▶ _WHAT YOU HAVE TO DO_: Only the lines from the start up to and including the line containing "COL = S.collection" should be repeated, word for word.
BEGIN PROVIDED MATERIAL
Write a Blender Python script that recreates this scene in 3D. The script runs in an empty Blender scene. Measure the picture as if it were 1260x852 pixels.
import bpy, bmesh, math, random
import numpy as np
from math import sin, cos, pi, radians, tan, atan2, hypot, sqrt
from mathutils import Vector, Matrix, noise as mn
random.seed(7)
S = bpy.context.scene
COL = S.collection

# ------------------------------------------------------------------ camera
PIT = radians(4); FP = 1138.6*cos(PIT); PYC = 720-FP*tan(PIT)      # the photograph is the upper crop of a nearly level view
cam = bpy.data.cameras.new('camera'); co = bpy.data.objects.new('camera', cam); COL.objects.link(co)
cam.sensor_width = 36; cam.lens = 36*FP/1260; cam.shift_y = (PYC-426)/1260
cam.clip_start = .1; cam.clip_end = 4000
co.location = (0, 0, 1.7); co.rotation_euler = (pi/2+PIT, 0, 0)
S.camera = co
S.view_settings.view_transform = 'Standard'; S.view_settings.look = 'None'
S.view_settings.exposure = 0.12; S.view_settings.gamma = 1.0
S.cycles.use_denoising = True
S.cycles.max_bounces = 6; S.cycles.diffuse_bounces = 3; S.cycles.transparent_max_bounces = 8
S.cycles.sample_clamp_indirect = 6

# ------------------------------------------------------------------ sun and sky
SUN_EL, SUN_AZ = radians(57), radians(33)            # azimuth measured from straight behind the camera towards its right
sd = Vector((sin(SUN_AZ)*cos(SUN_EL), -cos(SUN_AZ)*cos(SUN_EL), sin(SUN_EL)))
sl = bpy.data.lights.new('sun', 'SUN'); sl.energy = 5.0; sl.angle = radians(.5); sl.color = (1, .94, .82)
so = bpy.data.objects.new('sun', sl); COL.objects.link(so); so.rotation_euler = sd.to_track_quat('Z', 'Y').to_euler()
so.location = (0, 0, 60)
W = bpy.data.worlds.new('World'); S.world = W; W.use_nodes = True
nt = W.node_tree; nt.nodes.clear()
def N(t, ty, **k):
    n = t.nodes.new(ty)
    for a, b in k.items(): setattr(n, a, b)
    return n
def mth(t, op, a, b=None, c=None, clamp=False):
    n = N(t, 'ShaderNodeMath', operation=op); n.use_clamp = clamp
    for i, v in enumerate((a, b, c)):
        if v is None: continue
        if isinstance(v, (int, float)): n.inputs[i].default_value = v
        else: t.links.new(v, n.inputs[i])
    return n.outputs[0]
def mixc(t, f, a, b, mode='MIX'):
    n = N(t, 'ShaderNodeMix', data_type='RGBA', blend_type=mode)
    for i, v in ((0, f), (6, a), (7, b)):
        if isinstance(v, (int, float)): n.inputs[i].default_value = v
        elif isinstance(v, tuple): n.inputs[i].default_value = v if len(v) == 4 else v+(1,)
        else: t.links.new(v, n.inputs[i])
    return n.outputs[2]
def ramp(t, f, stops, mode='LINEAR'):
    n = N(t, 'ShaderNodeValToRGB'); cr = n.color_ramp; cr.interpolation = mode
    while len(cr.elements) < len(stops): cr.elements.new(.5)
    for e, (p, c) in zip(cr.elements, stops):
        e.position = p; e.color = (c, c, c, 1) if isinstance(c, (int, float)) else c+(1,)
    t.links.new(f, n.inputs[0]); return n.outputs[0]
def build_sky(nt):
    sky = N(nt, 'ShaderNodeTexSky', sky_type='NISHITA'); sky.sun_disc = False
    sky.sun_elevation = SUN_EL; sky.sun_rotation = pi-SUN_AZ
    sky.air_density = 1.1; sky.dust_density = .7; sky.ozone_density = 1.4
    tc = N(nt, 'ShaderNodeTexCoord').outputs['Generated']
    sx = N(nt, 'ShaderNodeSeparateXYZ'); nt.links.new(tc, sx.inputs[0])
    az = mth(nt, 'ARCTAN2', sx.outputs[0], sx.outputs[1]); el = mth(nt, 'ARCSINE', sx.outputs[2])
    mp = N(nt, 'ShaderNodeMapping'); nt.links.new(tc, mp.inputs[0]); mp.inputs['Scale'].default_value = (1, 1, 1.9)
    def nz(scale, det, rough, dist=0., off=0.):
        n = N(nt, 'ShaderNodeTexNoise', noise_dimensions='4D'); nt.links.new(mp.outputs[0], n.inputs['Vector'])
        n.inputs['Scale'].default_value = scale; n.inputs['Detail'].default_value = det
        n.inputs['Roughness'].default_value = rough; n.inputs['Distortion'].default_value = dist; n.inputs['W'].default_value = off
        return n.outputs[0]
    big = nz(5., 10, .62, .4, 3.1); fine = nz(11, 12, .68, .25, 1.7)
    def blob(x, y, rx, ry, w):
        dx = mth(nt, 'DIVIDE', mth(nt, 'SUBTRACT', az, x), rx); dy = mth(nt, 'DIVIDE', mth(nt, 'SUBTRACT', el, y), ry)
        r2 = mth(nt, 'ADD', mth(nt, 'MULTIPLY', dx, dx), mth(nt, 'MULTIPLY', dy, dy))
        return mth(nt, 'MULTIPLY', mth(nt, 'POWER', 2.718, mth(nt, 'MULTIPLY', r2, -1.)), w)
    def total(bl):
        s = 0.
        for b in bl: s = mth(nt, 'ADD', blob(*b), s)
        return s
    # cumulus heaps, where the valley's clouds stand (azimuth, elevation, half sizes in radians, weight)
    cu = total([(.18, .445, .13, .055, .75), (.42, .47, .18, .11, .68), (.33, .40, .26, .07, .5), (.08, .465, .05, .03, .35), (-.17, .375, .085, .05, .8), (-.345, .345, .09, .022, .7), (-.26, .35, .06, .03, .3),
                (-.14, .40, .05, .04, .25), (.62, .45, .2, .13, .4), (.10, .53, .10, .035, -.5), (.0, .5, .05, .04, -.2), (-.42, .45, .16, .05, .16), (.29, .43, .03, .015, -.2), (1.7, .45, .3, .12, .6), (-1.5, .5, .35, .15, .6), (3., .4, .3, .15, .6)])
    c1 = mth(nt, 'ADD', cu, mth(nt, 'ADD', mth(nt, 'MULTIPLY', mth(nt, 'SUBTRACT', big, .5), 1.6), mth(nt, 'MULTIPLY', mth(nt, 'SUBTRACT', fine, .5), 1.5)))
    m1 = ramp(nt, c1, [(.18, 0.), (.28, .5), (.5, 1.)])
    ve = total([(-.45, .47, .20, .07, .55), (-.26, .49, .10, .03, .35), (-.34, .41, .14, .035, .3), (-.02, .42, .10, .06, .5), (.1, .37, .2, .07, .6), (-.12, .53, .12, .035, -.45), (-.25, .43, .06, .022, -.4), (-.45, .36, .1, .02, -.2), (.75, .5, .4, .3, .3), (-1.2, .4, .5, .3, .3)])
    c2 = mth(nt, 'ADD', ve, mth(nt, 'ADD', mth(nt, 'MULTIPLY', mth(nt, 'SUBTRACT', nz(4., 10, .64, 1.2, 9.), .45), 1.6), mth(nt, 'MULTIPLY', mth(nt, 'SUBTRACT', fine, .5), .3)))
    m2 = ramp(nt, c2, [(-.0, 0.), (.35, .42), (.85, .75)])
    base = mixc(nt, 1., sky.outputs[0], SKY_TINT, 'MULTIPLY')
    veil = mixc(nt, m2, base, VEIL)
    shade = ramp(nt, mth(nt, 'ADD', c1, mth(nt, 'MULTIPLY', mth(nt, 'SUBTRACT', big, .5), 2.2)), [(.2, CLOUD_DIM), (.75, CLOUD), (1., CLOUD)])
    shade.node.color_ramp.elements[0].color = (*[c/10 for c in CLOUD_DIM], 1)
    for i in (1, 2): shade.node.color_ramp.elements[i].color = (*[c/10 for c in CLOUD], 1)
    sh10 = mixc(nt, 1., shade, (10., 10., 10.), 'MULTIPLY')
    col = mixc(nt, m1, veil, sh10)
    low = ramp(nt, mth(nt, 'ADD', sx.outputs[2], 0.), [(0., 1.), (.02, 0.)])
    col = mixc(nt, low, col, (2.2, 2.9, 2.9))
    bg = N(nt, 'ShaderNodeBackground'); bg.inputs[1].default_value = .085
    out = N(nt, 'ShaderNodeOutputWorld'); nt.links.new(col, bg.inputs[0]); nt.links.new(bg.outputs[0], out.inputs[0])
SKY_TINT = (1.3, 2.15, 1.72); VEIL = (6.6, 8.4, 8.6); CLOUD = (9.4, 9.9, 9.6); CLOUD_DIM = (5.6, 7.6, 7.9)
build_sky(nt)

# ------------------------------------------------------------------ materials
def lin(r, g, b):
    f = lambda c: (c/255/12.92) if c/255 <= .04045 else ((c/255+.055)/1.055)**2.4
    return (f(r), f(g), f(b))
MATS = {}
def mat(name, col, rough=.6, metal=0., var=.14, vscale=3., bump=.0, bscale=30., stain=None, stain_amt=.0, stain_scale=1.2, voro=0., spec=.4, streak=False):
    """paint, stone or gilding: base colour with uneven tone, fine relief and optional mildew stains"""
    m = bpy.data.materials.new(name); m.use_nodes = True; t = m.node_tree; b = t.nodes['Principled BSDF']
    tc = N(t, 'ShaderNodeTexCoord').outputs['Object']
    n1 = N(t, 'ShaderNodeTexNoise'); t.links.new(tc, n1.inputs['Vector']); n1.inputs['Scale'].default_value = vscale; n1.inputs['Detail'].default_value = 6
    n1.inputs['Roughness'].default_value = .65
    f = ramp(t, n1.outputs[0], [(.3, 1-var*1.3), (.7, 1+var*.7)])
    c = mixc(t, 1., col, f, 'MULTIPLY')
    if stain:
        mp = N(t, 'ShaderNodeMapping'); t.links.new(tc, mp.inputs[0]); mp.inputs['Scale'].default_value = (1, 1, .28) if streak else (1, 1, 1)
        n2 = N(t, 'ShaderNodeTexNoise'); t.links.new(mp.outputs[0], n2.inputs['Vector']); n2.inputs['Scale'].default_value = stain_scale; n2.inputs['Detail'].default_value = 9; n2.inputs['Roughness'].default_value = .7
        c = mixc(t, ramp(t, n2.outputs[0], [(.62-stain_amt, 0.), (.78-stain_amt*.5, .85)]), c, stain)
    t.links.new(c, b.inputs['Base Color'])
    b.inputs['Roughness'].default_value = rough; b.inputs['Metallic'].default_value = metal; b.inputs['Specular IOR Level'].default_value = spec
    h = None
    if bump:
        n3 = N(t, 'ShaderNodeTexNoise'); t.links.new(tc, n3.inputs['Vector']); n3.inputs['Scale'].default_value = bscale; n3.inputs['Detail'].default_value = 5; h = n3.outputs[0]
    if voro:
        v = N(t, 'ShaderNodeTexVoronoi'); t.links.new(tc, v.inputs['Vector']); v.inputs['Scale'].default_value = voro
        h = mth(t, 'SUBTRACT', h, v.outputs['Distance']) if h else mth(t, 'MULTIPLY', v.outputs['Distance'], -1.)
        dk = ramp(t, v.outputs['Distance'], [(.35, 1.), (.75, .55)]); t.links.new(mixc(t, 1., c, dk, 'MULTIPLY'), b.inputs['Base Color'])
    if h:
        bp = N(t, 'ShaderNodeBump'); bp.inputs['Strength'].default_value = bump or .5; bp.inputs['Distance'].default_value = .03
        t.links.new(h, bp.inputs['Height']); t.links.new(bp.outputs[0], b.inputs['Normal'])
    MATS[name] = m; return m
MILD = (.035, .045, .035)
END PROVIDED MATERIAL
▶ _REPLY TO THE TASK_:
Write a Blender Python script that recreates this scene in 3D. The script runs in an empty Blender scene. Measure the picture as if it were 1260x852 pixels.
import bpy, bmesh, math, random
import numpy as np
from math import sin, cos, pi, radians, tan, atan2, hypot, sqrt
from mathutils import Vector, Matrix, noise as mn
random.seed(7)
S = bpy.context.scene
COL = S.collection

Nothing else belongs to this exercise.